In 2008, graduates of accredited out-of-state law schools who wanted to practice law in Wisconsin filed a class action lawsuit against the Wisconsin Board of Bar Examiners and the Supreme Court of Wisconsin, arguing that Wisconsin’s diploma privilege was a violation of the commerce clause of Article I of the U.S. Constitution. The argument in Wiesmueller v. Kosobucki was the practice discriminated against graduates of accredited law schools in states other than Wisconsin who would like to practice law in that state. The plaintiffs asserted that the diploma privilege violated the U.S. Constitution’s dormant commerce clause , which prohibits a state from discriminating against similarly situated articles of commerce simply because they come from outside the state. The case settled for a nominal amount when the lead attorney realized that all it would accomplish is to force everyone to take the bar exam, which he said was not his original objective.

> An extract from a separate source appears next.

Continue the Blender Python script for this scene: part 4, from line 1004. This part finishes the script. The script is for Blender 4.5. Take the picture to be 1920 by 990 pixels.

Shortly thereafter, a petition was filed with the Wisconsin Supreme Court by Atty. Steven Levine, a past State Bar of Wisconsin president, and 70 other State Bar members aims to extend the “diploma privilege” to graduates of all ABA-approved law schools or abolish it entirely by amending SCR 40.03 to remove the words “in this state” wherever they appear in the rule. Levine called the rule “unfair and discriminatory.” He noted that the percentage of State Bar members who graduated from out-of-state schools is growing from the current 37.5 percent and could reach 50 percent. But old habits die hard. On October 4, 2010, the Supreme Court ended debate on the issue and unanimously decided to retain the rule unchanged. Thus, Wisconsin remains the only state with a diploma privilege.

Wisconsin’s diploma privilege was attacked on its flank in 2001 when the American Bar Association (ABA) considered a proposed model rule governing “Admission on Motion.” States such as Illinois, Massachusetts, Minnesota, Ohio, Tennessee, Texas, Wisconsin and the District of Columbia, allow admission on motion of an attorney licensed in any state in lieu of taking their own bar examination, without the need to show reciprocity. The proposed rule referred only to admission by bar examination and did not provide reciprocal credit for Wisconsin’s diploma privilege. Despite a tinge of hypocrisy, the Wisconsin Supreme Court complained that the model rule would “severely disadvantage Wisconsin lawyers who seek to move their legal practice beyond Wisconsin’s borders.” Ohio, for example, requires a bar examination to be admitted on motion because it wants to prevent movants from West Virginia, its diploma privilege-practicing neighbor to the west, from practicing in Ohio without ever having taken a bar examination.

A new development in state bar examinations may soon present another new challenge to Wisconsin’s diploma privilege rule. The Uniform Bar Examination (UBE) appeared on the horizon shortly after the Wiesmueller case was resolved. The UBE is a standardized bar exam created by the National Conference of Bar Examiners (NCBE). It is designed to test knowledge and skills that every lawyer should have before becoming licensed to practice law. At first, only two states administered it. Now, over half of all states and jurisdictions within the U.S. administer the UBE, and that number is growing rapidly every year.

The original purpose of Wisconsin’s diploma privilege was to encourage future lawyers to get a formal legal education instead of simply “reading law,” which was the typical legal training of the time. Wisconsin has not adopted the UBE. In our inter-state and international legal community, most law is now being practiced electronically and via Zoom. Perhaps it is time for Wisconsin to end its 152-year holdout and join the fold by abolishing the diploma privilege and adopting the UBE. Rigorous bar exams remain better than law schools at creating lawyers and weeding out those who have flunked law school classes multiple times. American does not need more lawyers; they need better ones.